*What the task asks*.
In this exercise, return the whole listing exactly, excluding any images.

*Exercise material*.

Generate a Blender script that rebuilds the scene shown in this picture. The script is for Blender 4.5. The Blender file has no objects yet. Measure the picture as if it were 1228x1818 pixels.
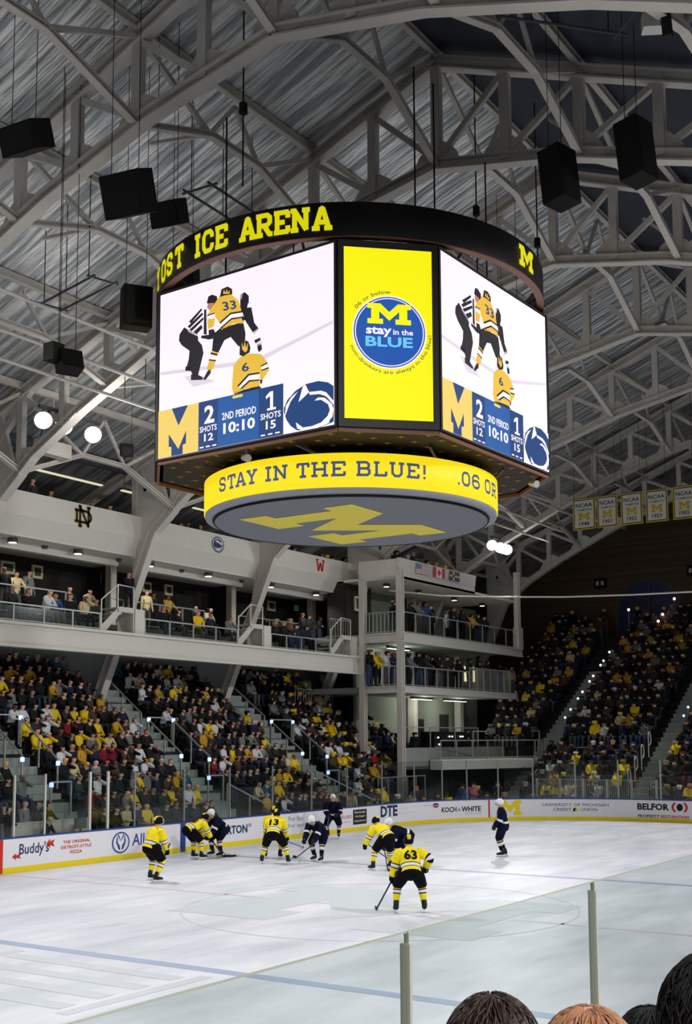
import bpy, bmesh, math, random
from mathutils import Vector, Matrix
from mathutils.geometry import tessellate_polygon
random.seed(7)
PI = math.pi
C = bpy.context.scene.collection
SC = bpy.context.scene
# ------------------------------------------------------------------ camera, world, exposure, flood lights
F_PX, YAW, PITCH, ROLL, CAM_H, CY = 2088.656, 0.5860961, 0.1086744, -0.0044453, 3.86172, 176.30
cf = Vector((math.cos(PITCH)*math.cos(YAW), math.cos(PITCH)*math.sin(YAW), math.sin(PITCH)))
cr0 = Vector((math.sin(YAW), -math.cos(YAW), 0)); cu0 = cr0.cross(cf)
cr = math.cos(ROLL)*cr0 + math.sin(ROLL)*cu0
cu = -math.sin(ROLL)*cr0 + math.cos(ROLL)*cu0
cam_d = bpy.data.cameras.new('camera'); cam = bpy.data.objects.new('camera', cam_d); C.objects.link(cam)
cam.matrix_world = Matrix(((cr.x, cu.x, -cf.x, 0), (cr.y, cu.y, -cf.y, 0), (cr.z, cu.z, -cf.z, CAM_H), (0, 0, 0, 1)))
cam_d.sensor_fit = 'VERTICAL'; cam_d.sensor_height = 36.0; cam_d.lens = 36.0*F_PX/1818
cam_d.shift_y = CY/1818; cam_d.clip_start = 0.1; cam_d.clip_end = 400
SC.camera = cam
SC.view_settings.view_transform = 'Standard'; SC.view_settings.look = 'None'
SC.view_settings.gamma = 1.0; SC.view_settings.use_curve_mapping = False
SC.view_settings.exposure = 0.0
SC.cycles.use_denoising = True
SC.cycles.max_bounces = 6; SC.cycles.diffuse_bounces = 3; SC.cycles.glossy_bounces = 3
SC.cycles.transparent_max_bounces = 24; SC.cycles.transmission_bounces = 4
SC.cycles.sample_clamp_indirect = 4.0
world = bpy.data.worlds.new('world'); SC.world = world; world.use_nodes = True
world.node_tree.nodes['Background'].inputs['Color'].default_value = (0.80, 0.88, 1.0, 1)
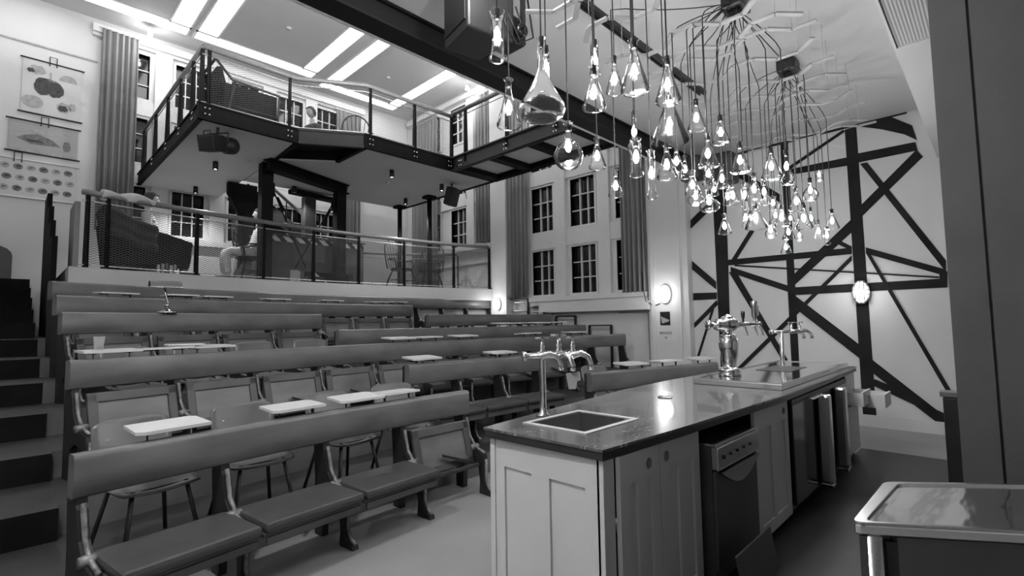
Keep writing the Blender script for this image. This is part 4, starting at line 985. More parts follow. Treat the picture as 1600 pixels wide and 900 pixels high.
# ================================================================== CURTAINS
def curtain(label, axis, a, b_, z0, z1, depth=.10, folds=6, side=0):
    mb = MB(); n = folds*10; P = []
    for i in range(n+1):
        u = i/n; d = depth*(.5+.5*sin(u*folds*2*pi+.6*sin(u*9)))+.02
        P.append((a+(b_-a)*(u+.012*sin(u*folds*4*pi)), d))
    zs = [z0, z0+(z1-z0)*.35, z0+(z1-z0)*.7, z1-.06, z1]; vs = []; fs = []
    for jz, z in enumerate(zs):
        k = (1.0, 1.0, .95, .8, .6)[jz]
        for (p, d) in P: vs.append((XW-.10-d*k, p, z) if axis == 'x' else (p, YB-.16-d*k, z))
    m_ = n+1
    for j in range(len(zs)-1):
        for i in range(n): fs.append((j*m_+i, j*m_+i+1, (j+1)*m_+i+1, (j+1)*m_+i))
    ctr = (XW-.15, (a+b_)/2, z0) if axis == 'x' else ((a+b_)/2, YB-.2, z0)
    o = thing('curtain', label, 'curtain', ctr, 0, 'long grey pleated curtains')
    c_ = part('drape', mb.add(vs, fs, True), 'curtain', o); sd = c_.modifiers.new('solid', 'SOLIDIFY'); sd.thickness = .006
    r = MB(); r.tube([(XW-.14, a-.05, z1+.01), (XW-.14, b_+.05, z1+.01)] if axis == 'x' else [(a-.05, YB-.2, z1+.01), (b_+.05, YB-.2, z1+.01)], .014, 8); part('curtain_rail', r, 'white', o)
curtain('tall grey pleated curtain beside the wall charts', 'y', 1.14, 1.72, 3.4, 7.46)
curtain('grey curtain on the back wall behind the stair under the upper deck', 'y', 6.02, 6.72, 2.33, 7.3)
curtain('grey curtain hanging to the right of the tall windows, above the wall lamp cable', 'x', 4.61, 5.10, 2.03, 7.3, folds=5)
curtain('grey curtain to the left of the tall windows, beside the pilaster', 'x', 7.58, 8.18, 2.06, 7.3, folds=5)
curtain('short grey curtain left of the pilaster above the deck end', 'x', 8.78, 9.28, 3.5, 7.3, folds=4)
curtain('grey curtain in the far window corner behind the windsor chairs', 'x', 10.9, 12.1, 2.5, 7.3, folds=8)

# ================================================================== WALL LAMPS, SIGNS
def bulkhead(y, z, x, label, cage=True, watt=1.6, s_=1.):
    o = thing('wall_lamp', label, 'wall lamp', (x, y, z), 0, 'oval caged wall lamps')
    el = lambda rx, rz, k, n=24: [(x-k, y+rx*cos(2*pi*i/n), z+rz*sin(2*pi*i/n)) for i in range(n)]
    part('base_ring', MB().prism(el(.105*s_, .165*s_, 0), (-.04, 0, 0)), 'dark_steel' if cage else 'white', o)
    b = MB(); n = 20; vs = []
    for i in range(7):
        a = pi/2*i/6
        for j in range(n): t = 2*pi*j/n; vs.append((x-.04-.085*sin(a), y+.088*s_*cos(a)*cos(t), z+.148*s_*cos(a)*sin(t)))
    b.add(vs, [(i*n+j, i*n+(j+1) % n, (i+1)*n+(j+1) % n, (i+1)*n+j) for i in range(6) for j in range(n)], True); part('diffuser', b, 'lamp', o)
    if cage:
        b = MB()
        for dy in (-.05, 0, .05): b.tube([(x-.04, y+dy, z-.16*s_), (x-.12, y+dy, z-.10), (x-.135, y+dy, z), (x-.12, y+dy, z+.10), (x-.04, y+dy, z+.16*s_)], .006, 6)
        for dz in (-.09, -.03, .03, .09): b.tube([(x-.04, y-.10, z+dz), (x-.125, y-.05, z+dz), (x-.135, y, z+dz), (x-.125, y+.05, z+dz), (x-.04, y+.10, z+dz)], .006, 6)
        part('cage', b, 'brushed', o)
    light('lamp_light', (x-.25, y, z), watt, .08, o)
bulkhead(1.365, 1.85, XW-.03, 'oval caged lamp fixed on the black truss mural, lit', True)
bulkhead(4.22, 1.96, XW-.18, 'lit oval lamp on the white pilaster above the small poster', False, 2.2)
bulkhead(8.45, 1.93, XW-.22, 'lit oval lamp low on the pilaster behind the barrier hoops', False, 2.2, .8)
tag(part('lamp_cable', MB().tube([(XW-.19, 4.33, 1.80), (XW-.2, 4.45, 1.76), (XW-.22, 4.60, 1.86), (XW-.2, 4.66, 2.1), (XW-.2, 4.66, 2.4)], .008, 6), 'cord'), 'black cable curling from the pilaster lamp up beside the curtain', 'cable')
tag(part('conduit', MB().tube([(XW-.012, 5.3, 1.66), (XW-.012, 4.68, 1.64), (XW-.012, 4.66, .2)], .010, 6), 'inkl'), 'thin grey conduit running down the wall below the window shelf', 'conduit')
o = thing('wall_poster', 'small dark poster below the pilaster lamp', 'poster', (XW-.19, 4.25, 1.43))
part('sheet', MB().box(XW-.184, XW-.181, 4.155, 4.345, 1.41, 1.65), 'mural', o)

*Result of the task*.
Generate a Blender script that rebuilds the scene shown in this picture. The script is for Blender 4.5. The Blender file has no objects yet. Measure the picture as if it were 1228x1818 pixels.
import bpy, bmesh, math, random
from mathutils import Vector, Matrix
from mathutils.geometry import tessellate_polygon
random.seed(7)
PI = math.pi
C = bpy.context.scene.collection
SC = bpy.context.scene
# ------------------------------------------------------------------ camera, world, exposure, flood lights
F_PX, YAW, PITCH, ROLL, CAM_H, CY = 2088.656, 0.5860961, 0.1086744, -0.0044453, 3.86172, 176.30
cf = Vector((math.cos(PITCH)*math.cos(YAW), math.cos(PITCH)*math.sin(YAW), math.sin(PITCH)))
cr0 = Vector((math.sin(YAW), -math.cos(YAW), 0)); cu0 = cr0.cross(cf)
cr = math.cos(ROLL)*cr0 + math.sin(ROLL)*cu0
cu = -math.sin(ROLL)*cr0 + math.cos(ROLL)*cu0
cam_d = bpy.data.cameras.new('camera'); cam = bpy.data.objects.new('camera', cam_d); C.objects.link(cam)
cam.matrix_world = Matrix(((cr.x, cu.x, -cf.x, 0), (cr.y, cu.y, -cf.y, 0), (cr.z, cu.z, -cf.z, CAM_H), (0, 0, 0, 1)))
cam_d.sensor_fit = 'VERTICAL'; cam_d.sensor_height = 36.0; cam_d.lens = 36.0*F_PX/1818
cam_d.shift_y = CY/1818; cam_d.clip_start = 0.1; cam_d.clip_end = 400
SC.camera = cam
SC.view_settings.view_transform = 'Standard'; SC.view_settings.look = 'None'
SC.view_settings.gamma = 1.0; SC.view_settings.use_curve_mapping = False
SC.view_settings.exposure = 0.0
SC.cycles.use_denoising = True
SC.cycles.max_bounces = 6; SC.cycles.diffuse_bounces = 3; SC.cycles.glossy_bounces = 3
SC.cycles.transparent_max_bounces = 24; SC.cycles.transmission_bounces = 4
SC.cycles.sample_clamp_indirect = 4.0
world = bpy.data.worlds.new('world'); SC.world = world; world.use_nodes = True
world.node_tree.nodes['Background'].inputs['Color'].default_value = (0.80, 0.88, 1.0, 1)
Keep writing the Blender script for this image. This is part 4, starting at line 985. More parts follow. Treat the picture as 1600 pixels wide and 900 pixels high.
# ================================================================== CURTAINS
def curtain(label, axis, a, b_, z0, z1, depth=.10, folds=6, side=0):
    mb = MB(); n = folds*10; P = []
    for i in range(n+1):
        u = i/n; d = depth*(.5+.5*sin(u*folds*2*pi+.6*sin(u*9)))+.02
        P.append((a+(b_-a)*(u+.012*sin(u*folds*4*pi)), d))
    zs = [z0, z0+(z1-z0)*.35, z0+(z1-z0)*.7, z1-.06, z1]; vs = []; fs = []
    for jz, z in enumerate(zs):
        k = (1.0, 1.0, .95, .8, .6)[jz]
        for (p, d) in P: vs.append((XW-.10-d*k, p, z) if axis == 'x' else (p, YB-.16-d*k, z))
    m_ = n+1
    for j in range(len(zs)-1):
        for i in range(n): fs.append((j*m_+i, j*m_+i+1, (j+1)*m_+i+1, (j+1)*m_+i))
    ctr = (XW-.15, (a+b_)/2, z0) if axis == 'x' else ((a+b_)/2, YB-.2, z0)
    o = thing('curtain', label, 'curtain', ctr, 0, 'long grey pleated curtains')
    c_ = part('drape', mb.add(vs, fs, True), 'curtain', o); sd = c_.modifiers.new('solid', 'SOLIDIFY'); sd.thickness = .006
    r = MB(); r.tube([(XW-.14, a-.05, z1+.01), (XW-.14, b_+.05, z1+.01)] if axis == 'x' else [(a-.05, YB-.2, z1+.01), (b_+.05, YB-.2, z1+.01)], .014, 8); part('curtain_rail', r, 'white', o)
curtain('tall grey pleated curtain beside the wall charts', 'y', 1.14, 1.72, 3.4, 7.46)
curtain('grey curtain on the back wall behind the stair under the upper deck', 'y', 6.02, 6.72, 2.33, 7.3)
curtain('grey curtain hanging to the right of the tall windows, above the wall lamp cable', 'x', 4.61, 5.10, 2.03, 7.3, folds=5)
curtain('grey curtain to the left of the tall windows, beside the pilaster', 'x', 7.58, 8.18, 2.06, 7.3, folds=5)
curtain('short grey curtain left of the pilaster above the deck end', 'x', 8.78, 9.28, 3.5, 7.3, folds=4)
curtain('grey curtain in the far window corner behind the windsor chairs', 'x', 10.9, 12.1, 2.5, 7.3, folds=8)

# ================================================================== WALL LAMPS, SIGNS
def bulkhead(y, z, x, label, cage=True, watt=1.6, s_=1.):
    o = thing('wall_lamp', label, 'wall lamp', (x, y, z), 0, 'oval caged wall lamps')
    el = lambda rx, rz, k, n=24: [(x-k, y+rx*cos(2*pi*i/n), z+rz*sin(2*pi*i/n)) for i in range(n)]
    part('base_ring', MB().prism(el(.105*s_, .165*s_, 0), (-.04, 0, 0)), 'dark_steel' if cage else 'white', o)
    b = MB(); n = 20; vs = []
    for i in range(7):
        a = pi/2*i/6
        for j in range(n): t = 2*pi*j/n; vs.append((x-.04-.085*sin(a), y+.088*s_*cos(a)*cos(t), z+.148*s_*cos(a)*sin(t)))
    b.add(vs, [(i*n+j, i*n+(j+1) % n, (i+1)*n+(j+1) % n, (i+1)*n+j) for i in range(6) for j in range(n)], True); part('diffuser', b, 'lamp', o)
    if cage:
        b = MB()
        for dy in (-.05, 0, .05): b.tube([(x-.04, y+dy, z-.16*s_), (x-.12, y+dy, z-.10), (x-.135, y+dy, z), (x-.12, y+dy, z+.10), (x-.04, y+dy, z+.16*s_)], .006, 6)
        for dz in (-.09, -.03, .03, .09): b.tube([(x-.04, y-.10, z+dz), (x-.125, y-.05, z+dz), (x-.135, y, z+dz), (x-.125, y+.05, z+dz), (x-.04, y+.10, z+dz)], .006, 6)
        part('cage', b, 'brushed', o)
    light('lamp_light', (x-.25, y, z), watt, .08, o)
bulkhead(1.365, 1.85, XW-.03, 'oval caged lamp fixed on the black truss mural, lit', True)
bulkhead(4.22, 1.96, XW-.18, 'lit oval lamp on the white pilaster above the small poster', False, 2.2)
bulkhead(8.45, 1.93, XW-.22, 'lit oval lamp low on the pilaster behind the barrier hoops', False, 2.2, .8)
tag(part('lamp_cable', MB().tube([(XW-.19, 4.33, 1.80), (XW-.2, 4.45, 1.76), (XW-.22, 4.60, 1.86), (XW-.2, 4.66, 2.1), (XW-.2, 4.66, 2.4)], .008, 6), 'cord'), 'black cable curling from the pilaster lamp up beside the curtain', 'cable')
tag(part('conduit', MB().tube([(XW-.012, 5.3, 1.66), (XW-.012, 4.68, 1.64), (XW-.012, 4.66, .2)], .010, 6), 'inkl'), 'thin grey conduit running down the wall below the window shelf', 'conduit')
o = thing('wall_poster', 'small dark poster below the pilaster lamp', 'poster', (XW-.19, 4.25, 1.43))
part('sheet', MB().box(XW-.184, XW-.181, 4.155, 4.345, 1.41, 1.65), 'mural', o)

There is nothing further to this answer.